■ Objective
Copy everything in the data below exactly except the pictures.

■ Given data
## begin

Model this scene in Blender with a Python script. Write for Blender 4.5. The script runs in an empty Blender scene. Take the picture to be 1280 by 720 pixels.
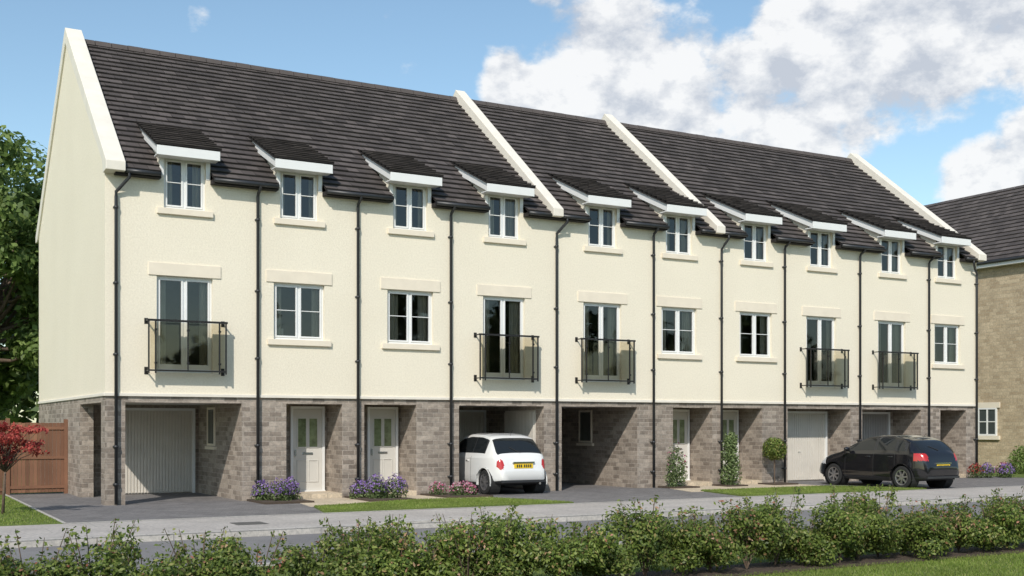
import bpy, bmesh, math, random
import numpy as np
from mathutils import Vector, Matrix
random.seed(7); rng=np.random.default_rng(7)
scene=bpy.context.scene
scene.view_settings.view_transform='Standard'; scene.view_settings.look='None'; scene.view_settings.exposure=0
COL=scene.collection
# ------------------------------------------------------------------ helpers
def empty(name,loc=(0,0,0),rotz=0,s=1):
    o=bpy.data.objects.new(name,None); COL.objects.link(o); o.location=loc; o.rotation_euler=(0,0,rotz); o.scale=(s,s,s); return o
def finish(name,v,f,mats,parent=None,smooth=False,mi=None,uv=True,bevel=0,merge=False):
    me=bpy.data.meshes.new(name); me.from_pydata(v,[],f)
    if not isinstance(mats,(list,tuple)): mats=[mats]
    for m in mats: me.materials.append(m)
    if mi is not None: me.polygons.foreach_set('material_index',mi)
    if smooth: me.polygons.foreach_set('use_smooth',[True]*len(me.polygons))
    me.update()
    if uv:
        l=me.uv_layers.new(name='UVMap'); n=len(me.loops)
        co=np.empty(len(me.vertices)*3); me.vertices.foreach_get('co',co); co=co.reshape(-1,3)
        vi=np.empty(n,dtype=np.int32); me.loops.foreach_get('vertex_index',vi)
        nr=np.empty(len(me.polygons)*3); me.polygons.foreach_get('normal',nr); nr=nr.reshape(-1,3)
        tot=np.empty(len(me.polygons),dtype=np.int32); me.polygons.foreach_get('loop_total',tot)
        ln=np.repeat(nr,tot,axis=0); c=co[vi]
        a=np.abs(ln); top=a[:,2]>.7; sx=(~top)&(a[:,0]>a[:,1])
        u=np.where(sx,c[:,1],c[:,0]); w=np.where(top,c[:,1],c[:,2])
        l.data.foreach_set('uv',np.stack([u,w],1).ravel())
    o=bpy.data.objects.new(name,me); COL.objects.link(o)
    if parent: o.parent=parent
    if bevel:
        b=o.modifiers.new('bevel','BEVEL'); b.width=bevel; b.segments=2; b.limit_method='ANGLE'
    return o
class MB:
    def __init__(s): s.v=[]; s.f=[]
    def poly(s,*p):
        n=len(s.v); s.v+= [tuple(q) for q in p]; s.f.append(tuple(range(n,n+len(p)))); return s
    def box(s,x0,x1,y0,y1,z0,z1):
        n=len(s.v); s.v+=[(x,y,z) for z in(z0,z1) for y in(y0,y1) for x in(x0,x1)]
        s.f+=[(n+a,n+b,n+c,n+d) for a,b,c,d in((0,2,3,1),(4,5,7,6),(0,1,5,4),(2,6,7,3),(0,4,6,2),(1,3,7,5))]; return s
    def extx(s,x0,x1,prof):
        n=len(s.v); k=len(prof); s.v+=[(x0,y,z) for y,z in prof]+[(x1,y,z) for y,z in prof]
        s.f.append(tuple(n+i for i in range(k))); s.f.append(tuple(n+k+i for i in reversed(range(k))))
        for i in range(k):
            j=(i+1)%k; s.f.append((n+i,n+k+i,n+k+j,n+j))
        return s
    def tube(s,pts,rad,sides=8):
        pts=[Vector(p) for p in pts]
        if not isinstance(rad,(list,tuple)): rad=[rad]*len(pts)
        base=len(s.v)
        for i,p in enumerate(pts):
            d=(pts[min(i+1,len(pts)-1)]-pts[max(i-1,0)]).normalized()
            a=d.cross(Vector((0.31,0.17,0.93)) if abs(d.z)<.9 else Vector((1,0,0))).normalized(); b=d.cross(a)
            for k in range(sides):
                t=2*math.pi*k/sides; q=p+(a*math.cos(t)+b*math.sin(t))*rad[i]; s.v.append(tuple(q))
        for i in range(len(pts)-1):
            for k in range(sides):
                A=base+i*sides+k; B=base+i*sides+(k+1)%sides; s.f.append((A,B,B+sides,A+sides))
        s.f.append(tuple(base+k for k in reversed(range(sides)))); e=base+(len(pts)-1)*sides; s.f.append(tuple(e+k for k in range(sides))); return s
    def build(s,name,mat,parent=None,smooth=False,bevel=0):
        return finish(name,s.v,s.f,mat,parent,smooth,bevel=bevel)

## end

■ Exercise result
Model this scene in Blender with a Python script. Write for Blender 4.5. The script runs in an empty Blender scene. Take the picture to be 1280 by 720 pixels.
import bpy, bmesh, math, random
import numpy as np
from mathutils import Vector, Matrix
random.seed(7); rng=np.random.default_rng(7)
scene=bpy.context.scene
scene.view_settings.view_transform='Standard'; scene.view_settings.look='None'; scene.view_settings.exposure=0
COL=scene.collection
# ------------------------------------------------------------------ helpers
def empty(name,loc=(0,0,0),rotz=0,s=1):
    o=bpy.data.objects.new(name,None); COL.objects.link(o); o.location=loc; o.rotation_euler=(0,0,rotz); o.scale=(s,s,s); return o
def finish(name,v,f,mats,parent=None,smooth=False,mi=None,uv=True,bevel=0,merge=False):
    me=bpy.data.meshes.new(name); me.from_pydata(v,[],f)
    if not isinstance(mats,(list,tuple)): mats=[mats]
    for m in mats: me.materials.append(m)
    if mi is not None: me.polygons.foreach_set('material_index',mi)
    if smooth: me.polygons.foreach_set('use_smooth',[True]*len(me.polygons))
    me.update()
    if uv:
        l=me.uv_layers.new(name='UVMap'); n=len(me.loops)
        co=np.empty(len(me.vertices)*3); me.vertices.foreach_get('co',co); co=co.reshape(-1,3)
        vi=np.empty(n,dtype=np.int32); me.loops.foreach_get('vertex_index',vi)
        nr=np.empty(len(me.polygons)*3); me.polygons.foreach_get('normal',nr); nr=nr.reshape(-1,3)
        tot=np.empty(len(me.polygons),dtype=np.int32); me.polygons.foreach_get('loop_total',tot)
        ln=np.repeat(nr,tot,axis=0); c=co[vi]
        a=np.abs(ln); top=a[:,2]>.7; sx=(~top)&(a[:,0]>a[:,1])
        u=np.where(sx,c[:,1],c[:,0]); w=np.where(top,c[:,1],c[:,2])
        l.data.foreach_set('uv',np.stack([u,w],1).ravel())
    o=bpy.data.objects.new(name,me); COL.objects.link(o)
    if parent: o.parent=parent
    if bevel:
        b=o.modifiers.new('bevel','BEVEL'); b.width=bevel; b.segments=2; b.limit_method='ANGLE'
    return o
class MB:
    def __init__(s): s.v=[]; s.f=[]
    def poly(s,*p):
        n=len(s.v); s.v+= [tuple(q) for q in p]; s.f.append(tuple(range(n,n+len(p)))); return s
    def box(s,x0,x1,y0,y1,z0,z1):
        n=len(s.v); s.v+=[(x,y,z) for z in(z0,z1) for y in(y0,y1) for x in(x0,x1)]
        s.f+=[(n+a,n+b,n+c,n+d) for a,b,c,d in((0,2,3,1),(4,5,7,6),(0,1,5,4),(2,6,7,3),(0,4,6,2),(1,3,7,5))]; return s
    def extx(s,x0,x1,prof):
        n=len(s.v); k=len(prof); s.v+=[(x0,y,z) for y,z in prof]+[(x1,y,z) for y,z in prof]
        s.f.append(tuple(n+i for i in range(k))); s.f.append(tuple(n+k+i for i in reversed(range(k))))
        for i in range(k):
            j=(i+1)%k; s.f.append((n+i,n+k+i,n+k+j,n+j))
        return s
    def tube(s,pts,rad,sides=8):
        pts=[Vector(p) for p in pts]
        if not isinstance(rad,(list,tuple)): rad=[rad]*len(pts)
        base=len(s.v)
        for i,p in enumerate(pts):
            d=(pts[min(i+1,len(pts)-1)]-pts[max(i-1,0)]).normalized()
            a=d.cross(Vector((0.31,0.17,0.93)) if abs(d.z)<.9 else Vector((1,0,0))).normalized(); b=d.cross(a)
            for k in range(sides):
                t=2*math.pi*k/sides; q=p+(a*math.cos(t)+b*math.sin(t))*rad[i]; s.v.append(tuple(q))
        for i in range(len(pts)-1):
            for k in range(sides):
                A=base+i*sides+k; B=base+i*sides+(k+1)%sides; s.f.append((A,B,B+sides,A+sides))
        s.f.append(tuple(base+k for k in reversed(range(sides)))); e=base+(len(pts)-1)*sides; s.f.append(tuple(e+k for k in range(sides))); return s
    def build(s,name,mat,parent=None,smooth=False,bevel=0):
        return finish(name,s.v,s.f,mat,parent,smooth,bevel=bevel)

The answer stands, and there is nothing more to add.